Senate Bill 479 was presented as a targeted change to permit city‑based local health jurisdictions (LHJs) to use the same statutory authorities counties currently have to share specified information among multidisciplinary homeless response teams. The bill identifies Berkeley, Pasadena and Long Beach as the cities eligible to operate under this authority.
The author said county multidisciplinary teams are already authorized to share information across housing, behavioral health and service teams to improve continuity of care, but city teams that operate under city LHJs lack the same ability. “This is a targeted bill that allows city based LHJ multidisciplinary teams to have the same ability as counties,” the author said.

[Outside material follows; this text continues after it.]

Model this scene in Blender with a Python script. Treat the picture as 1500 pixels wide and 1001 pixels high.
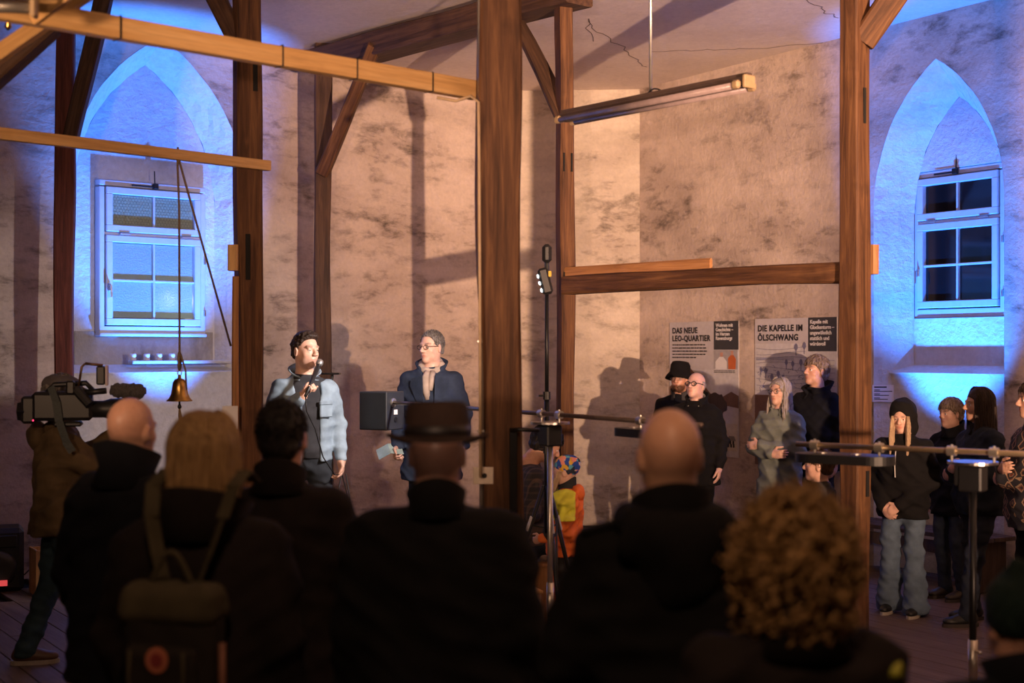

Scott Gilman, director of Health, Housing and Community Services for the City of Berkeley, described practical consequences of the difference: mental‑health staff cannot share case history with housing teams and therefore cannot provide context that might prevent failed placements or unsafe interactions with first responders. "It's to get the right information to the right professionals at the right time," Gilman said, arguing the change is limited and subject to existing confidentiality guardrails.
The chair noted receipt of a letter from OPM privacy suggesting potential amendments and said the committee would engage with OPM on those concerns if the bill advances. The committee reported SB 479 to Senate Judiciary and approved it on a 5–0 vote.
Supporters described the bill as a narrow statutory correction to enhance service coordination without creating a general waiver of confidentiality protections.